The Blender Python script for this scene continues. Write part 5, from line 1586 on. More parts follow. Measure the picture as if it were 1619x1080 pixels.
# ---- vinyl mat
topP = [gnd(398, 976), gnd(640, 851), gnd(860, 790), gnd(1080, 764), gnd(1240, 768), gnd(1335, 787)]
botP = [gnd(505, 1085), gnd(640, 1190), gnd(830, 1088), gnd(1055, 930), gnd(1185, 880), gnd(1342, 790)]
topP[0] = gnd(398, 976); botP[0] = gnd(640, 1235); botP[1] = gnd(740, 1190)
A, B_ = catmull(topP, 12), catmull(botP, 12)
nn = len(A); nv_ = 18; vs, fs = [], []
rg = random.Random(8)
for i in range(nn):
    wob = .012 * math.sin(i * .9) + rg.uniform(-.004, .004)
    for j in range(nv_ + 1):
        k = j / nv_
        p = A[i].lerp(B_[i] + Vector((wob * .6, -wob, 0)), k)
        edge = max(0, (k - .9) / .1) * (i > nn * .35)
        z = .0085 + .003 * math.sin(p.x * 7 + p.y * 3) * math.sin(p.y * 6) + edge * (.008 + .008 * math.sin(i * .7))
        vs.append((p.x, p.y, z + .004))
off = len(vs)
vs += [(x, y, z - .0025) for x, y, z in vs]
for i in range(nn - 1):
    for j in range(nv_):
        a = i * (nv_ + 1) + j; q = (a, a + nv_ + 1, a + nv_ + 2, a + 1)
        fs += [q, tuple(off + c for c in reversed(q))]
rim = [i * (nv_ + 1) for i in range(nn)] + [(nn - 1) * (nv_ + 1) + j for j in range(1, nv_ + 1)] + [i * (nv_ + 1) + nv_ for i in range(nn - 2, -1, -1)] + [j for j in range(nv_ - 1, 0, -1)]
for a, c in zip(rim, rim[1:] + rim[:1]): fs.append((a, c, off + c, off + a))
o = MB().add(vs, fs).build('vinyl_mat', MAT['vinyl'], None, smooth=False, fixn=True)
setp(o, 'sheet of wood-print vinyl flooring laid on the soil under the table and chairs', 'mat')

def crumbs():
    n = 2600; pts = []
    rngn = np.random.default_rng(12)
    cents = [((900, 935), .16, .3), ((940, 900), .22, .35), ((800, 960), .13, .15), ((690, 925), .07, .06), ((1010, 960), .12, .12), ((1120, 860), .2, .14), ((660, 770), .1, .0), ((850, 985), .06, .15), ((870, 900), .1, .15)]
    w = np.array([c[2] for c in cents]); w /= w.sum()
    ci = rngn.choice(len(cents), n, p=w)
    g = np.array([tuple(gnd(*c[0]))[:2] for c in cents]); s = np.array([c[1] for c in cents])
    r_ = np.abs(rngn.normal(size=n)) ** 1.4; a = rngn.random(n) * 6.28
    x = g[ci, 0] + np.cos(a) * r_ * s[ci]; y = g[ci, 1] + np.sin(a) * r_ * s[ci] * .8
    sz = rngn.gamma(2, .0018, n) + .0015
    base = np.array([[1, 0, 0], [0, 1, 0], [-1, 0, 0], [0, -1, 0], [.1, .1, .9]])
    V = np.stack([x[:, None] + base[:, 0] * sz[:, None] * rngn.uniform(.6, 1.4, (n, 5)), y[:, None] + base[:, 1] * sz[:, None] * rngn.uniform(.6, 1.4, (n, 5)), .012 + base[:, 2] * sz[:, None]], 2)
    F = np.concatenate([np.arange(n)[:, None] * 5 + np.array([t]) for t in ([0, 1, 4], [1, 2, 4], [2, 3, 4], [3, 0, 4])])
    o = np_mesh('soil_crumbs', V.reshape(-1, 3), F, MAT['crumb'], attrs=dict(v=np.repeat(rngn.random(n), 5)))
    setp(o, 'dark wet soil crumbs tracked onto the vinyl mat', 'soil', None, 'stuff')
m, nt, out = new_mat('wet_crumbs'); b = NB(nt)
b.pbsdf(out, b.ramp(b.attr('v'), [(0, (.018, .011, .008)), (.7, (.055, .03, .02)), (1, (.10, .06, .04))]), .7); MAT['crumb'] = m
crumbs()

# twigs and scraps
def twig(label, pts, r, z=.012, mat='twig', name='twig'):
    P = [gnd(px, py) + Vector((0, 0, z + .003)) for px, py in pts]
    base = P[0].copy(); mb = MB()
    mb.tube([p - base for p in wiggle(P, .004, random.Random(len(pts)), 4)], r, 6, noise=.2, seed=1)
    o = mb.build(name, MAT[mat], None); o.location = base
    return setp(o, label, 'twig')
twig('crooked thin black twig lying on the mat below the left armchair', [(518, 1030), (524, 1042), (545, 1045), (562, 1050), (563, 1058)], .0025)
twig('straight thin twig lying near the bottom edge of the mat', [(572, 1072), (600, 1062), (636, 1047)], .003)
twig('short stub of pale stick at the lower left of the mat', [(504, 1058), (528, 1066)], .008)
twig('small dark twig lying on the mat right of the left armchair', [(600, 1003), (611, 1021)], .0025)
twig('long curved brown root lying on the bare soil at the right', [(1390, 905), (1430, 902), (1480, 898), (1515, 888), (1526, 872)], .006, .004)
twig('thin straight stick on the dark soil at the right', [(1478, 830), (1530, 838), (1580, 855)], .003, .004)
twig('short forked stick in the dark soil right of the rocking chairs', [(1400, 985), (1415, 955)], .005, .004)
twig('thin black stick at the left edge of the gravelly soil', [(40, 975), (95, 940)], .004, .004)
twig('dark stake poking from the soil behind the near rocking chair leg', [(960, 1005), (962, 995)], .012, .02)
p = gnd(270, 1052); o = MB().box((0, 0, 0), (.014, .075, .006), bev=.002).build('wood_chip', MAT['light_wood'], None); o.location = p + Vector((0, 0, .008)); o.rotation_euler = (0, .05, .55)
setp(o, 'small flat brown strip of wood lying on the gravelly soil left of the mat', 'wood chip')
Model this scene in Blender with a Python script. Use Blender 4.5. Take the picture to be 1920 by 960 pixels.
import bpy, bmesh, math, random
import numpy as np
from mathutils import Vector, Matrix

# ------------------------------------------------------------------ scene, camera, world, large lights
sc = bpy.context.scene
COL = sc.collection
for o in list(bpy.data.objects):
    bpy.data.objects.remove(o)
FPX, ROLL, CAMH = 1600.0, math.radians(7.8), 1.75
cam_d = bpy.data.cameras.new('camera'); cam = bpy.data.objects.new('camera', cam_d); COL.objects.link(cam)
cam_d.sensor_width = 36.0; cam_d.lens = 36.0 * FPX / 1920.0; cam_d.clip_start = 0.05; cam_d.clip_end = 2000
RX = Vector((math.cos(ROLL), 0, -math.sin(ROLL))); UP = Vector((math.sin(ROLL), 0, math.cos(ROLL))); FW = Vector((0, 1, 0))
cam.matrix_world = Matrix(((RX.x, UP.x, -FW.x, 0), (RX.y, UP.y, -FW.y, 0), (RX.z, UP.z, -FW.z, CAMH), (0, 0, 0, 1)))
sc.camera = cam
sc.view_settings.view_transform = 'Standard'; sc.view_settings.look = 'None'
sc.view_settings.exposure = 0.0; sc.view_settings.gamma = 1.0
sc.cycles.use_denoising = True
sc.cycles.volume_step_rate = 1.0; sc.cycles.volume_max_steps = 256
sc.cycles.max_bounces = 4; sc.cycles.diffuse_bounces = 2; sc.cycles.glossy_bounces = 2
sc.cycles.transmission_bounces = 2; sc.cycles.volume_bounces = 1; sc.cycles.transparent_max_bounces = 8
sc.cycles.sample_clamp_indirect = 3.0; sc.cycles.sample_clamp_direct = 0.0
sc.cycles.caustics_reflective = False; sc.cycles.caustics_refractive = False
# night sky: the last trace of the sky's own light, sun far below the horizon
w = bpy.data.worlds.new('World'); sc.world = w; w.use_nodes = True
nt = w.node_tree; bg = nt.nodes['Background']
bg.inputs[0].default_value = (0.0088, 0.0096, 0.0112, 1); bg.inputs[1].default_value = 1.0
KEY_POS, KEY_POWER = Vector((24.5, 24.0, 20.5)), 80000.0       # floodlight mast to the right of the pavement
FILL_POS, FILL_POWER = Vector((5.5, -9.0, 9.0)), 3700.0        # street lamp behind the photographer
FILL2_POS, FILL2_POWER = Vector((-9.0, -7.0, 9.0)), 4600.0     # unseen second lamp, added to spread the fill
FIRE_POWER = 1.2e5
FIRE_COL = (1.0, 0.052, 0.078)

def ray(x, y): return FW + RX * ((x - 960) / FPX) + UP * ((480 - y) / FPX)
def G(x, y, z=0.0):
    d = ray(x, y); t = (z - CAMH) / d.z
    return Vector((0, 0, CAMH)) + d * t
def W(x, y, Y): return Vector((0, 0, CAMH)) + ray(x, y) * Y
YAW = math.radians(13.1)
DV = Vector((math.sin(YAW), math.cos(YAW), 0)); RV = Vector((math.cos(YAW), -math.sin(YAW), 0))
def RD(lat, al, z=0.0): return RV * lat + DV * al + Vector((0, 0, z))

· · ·

**Aim:** Using the entries above, return exactly the lines from the line with "Model this scene" to the line with "from mathutils import Vector, Matrix", counting both of those lines.

**Response to the task:**
Model this scene in Blender with a Python script. Use Blender 4.5. Take the picture to be 1920 by 960 pixels.
import bpy, bmesh, math, random
import numpy as np
from mathutils import Vector, Matrix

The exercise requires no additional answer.